WE are a very queer people! Our maleficent culture has been a great obstacle in our development as a nation. We might also want to ask: Who among our FIBA basketball players have really brought honor to our Gilas Pilipinas team? Are they Philippine-grown? What about our football players, are they Philippine-grown? But we are so proud to own them and adopt them! All for what? In order to uplift our people’s deplorable economic plight? Of course not. It’s all for the chance that the Philippines will be sikat. Hollow glory!
And now—here is what constitutes the queerest of all! Our own leader—the spokesman of our nation-state—President Benigno S. Aquino III! What does he wear as a badge of honor as he stands before the Western world as our leader? The despicable badge of subservience to foreign powers? Oh, speaking before the Filipino communities in Europe, he boasts about the smooth traffic situation in certain sections in Metro Manila! And the huge and exceedingly tall buildings in the metropolis! Which he considers as signs of progress! What funny absurdity!
What President Noynoy has chosen as indicators of his vaunted economic growth haven’t even figured an iota of change in the utterly depressed state of the masses of the Filipino people! For every big lie and bragging he issues, some sector of the population sinks deeper in economic hardships. For every flick of his tongue as he babbles in doublespeak, his military minions make some terroristic acts against the Lumad tribes and peasants in the countryside.
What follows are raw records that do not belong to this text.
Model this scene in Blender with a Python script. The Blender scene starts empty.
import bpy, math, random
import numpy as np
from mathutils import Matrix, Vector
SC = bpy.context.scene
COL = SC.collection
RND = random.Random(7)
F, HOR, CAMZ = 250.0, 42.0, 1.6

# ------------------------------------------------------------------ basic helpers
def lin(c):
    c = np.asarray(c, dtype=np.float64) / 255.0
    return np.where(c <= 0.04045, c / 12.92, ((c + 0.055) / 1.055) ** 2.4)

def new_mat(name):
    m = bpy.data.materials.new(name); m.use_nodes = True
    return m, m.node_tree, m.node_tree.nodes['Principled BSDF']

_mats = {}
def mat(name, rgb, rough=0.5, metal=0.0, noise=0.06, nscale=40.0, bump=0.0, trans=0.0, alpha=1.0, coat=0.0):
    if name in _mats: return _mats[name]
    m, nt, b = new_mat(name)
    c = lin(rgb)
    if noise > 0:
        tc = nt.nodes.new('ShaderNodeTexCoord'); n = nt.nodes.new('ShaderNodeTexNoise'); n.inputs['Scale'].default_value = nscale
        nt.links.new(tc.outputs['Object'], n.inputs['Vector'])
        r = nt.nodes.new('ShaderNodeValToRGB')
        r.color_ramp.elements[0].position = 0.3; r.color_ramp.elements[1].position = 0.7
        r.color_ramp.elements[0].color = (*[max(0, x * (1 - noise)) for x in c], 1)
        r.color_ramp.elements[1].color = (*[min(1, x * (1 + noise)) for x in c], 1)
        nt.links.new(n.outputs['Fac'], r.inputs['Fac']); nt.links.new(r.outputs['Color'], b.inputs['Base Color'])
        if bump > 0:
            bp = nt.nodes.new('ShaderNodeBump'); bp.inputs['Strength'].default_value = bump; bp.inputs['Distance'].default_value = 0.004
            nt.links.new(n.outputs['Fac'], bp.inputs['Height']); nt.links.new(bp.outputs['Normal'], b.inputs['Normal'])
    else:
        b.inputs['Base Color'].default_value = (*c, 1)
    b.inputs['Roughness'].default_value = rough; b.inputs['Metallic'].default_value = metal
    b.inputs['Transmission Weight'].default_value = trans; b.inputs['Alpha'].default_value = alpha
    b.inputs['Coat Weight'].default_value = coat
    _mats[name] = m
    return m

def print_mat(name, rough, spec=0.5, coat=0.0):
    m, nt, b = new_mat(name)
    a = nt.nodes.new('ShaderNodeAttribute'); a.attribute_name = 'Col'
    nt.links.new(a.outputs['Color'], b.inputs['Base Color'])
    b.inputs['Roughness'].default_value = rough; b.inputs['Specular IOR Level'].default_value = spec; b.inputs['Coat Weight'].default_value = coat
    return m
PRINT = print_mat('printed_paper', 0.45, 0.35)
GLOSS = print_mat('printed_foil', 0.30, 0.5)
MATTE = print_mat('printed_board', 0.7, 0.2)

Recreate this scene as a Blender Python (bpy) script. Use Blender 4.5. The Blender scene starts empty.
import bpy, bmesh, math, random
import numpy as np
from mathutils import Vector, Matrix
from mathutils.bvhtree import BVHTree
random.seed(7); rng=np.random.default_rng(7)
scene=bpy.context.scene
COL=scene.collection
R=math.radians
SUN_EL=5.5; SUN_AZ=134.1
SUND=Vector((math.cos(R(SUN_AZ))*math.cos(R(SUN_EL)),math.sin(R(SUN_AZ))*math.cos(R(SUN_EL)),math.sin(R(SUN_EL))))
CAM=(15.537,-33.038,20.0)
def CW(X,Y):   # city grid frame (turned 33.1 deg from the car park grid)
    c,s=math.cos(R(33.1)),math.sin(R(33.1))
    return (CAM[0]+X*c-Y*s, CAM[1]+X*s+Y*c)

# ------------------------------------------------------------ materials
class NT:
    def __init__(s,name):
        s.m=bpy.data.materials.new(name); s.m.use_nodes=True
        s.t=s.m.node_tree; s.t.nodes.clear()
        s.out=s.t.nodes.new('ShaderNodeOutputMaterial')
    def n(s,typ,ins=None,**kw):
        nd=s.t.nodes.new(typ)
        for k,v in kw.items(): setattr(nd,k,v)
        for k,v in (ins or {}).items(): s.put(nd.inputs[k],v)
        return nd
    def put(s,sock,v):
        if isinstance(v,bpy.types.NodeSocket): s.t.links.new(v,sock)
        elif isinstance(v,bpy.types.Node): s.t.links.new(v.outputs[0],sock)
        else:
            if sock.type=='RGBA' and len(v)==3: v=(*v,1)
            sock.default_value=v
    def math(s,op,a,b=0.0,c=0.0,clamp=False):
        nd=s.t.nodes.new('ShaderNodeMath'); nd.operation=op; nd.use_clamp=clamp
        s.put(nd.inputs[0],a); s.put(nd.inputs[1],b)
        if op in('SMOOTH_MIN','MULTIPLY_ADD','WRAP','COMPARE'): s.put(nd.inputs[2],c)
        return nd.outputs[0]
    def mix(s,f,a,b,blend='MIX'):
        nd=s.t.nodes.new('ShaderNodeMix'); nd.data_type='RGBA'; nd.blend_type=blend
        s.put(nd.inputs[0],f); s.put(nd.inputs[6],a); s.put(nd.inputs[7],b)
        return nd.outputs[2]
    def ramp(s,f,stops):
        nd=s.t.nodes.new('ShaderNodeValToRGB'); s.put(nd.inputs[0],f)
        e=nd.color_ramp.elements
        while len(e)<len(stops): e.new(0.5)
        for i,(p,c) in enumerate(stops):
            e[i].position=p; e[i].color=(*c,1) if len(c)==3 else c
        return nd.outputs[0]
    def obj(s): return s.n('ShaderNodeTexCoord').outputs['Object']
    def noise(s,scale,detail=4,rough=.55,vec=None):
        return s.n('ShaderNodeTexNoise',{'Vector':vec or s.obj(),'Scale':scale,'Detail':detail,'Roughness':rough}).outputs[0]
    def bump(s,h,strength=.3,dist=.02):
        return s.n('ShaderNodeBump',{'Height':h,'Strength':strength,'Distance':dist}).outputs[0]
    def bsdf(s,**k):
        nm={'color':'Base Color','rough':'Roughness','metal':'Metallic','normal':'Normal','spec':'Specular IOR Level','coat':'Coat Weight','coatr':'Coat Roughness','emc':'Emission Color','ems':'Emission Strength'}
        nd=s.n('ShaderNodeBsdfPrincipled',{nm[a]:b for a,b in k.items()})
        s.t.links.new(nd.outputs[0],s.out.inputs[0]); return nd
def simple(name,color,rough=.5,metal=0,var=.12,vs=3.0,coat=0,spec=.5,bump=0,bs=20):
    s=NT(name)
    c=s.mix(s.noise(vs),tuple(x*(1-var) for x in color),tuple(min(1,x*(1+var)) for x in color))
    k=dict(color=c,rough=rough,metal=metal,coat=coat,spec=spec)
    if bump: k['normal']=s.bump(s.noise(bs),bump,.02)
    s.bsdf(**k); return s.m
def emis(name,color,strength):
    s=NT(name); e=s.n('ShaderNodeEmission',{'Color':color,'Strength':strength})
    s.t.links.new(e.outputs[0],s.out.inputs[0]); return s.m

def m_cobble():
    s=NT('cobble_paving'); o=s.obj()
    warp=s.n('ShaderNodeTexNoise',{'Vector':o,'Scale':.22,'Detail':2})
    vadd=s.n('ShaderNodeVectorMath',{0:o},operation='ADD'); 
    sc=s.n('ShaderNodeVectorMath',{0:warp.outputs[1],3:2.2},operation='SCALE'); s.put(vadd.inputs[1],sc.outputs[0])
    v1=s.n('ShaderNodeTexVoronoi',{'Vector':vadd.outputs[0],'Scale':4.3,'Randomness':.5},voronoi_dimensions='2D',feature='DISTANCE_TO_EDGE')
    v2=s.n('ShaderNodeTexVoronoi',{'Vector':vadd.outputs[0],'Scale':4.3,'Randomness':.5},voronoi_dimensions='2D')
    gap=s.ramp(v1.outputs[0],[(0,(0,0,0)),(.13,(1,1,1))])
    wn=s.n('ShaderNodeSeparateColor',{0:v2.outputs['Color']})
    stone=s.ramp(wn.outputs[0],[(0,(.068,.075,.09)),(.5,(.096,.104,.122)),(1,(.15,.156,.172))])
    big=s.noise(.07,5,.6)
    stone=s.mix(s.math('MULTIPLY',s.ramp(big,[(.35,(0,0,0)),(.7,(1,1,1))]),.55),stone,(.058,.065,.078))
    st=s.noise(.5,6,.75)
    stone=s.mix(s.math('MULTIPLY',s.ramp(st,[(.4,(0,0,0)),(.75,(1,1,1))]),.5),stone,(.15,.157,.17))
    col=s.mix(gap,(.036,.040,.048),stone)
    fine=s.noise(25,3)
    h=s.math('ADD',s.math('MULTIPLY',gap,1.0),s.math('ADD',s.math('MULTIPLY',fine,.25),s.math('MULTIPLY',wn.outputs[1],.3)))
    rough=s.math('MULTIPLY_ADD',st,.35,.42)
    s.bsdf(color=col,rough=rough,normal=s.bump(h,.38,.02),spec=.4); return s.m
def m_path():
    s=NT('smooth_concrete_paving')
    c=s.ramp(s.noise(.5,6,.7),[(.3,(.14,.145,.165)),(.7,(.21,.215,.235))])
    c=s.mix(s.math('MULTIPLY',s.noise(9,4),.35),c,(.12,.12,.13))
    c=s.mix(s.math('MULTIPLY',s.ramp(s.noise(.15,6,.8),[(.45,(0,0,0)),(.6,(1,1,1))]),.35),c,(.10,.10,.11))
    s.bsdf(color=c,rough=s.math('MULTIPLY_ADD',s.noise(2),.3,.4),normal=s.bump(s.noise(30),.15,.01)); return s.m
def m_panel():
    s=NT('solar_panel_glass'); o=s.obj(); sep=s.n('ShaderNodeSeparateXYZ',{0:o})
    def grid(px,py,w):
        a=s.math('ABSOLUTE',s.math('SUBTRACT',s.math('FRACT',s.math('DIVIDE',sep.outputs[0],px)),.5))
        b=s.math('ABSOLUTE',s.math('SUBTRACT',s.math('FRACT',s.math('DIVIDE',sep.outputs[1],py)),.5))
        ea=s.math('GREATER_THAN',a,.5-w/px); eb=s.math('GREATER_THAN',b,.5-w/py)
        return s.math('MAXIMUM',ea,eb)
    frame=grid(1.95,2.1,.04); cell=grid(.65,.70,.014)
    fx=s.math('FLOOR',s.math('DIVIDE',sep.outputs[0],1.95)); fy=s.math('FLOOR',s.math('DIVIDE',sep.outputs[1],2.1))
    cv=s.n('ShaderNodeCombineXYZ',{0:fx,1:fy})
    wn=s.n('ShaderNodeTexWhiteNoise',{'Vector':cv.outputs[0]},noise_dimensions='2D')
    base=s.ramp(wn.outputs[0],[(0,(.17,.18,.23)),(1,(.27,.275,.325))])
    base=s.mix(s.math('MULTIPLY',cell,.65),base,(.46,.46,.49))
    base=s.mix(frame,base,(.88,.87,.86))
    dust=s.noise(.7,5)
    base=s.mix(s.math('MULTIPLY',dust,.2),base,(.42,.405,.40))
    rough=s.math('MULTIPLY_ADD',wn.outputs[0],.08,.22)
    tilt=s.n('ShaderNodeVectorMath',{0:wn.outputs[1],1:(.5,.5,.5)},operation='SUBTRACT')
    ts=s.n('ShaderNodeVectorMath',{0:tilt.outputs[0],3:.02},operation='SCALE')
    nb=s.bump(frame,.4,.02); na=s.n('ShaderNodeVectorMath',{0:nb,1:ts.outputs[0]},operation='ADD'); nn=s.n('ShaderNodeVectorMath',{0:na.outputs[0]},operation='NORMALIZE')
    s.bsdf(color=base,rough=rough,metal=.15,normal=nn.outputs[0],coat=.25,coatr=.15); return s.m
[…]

This is a manifest mentality and exercise of pakitang gilas — an attitude and habit of giving always undue importance to inconsequential matters —matters which have no bearing to the unreality of development or to the reality of underdevelopment in the country. Until such time that we shun the practice of giving high premium to external appearances rather than the essentials, we will never move forward as a people.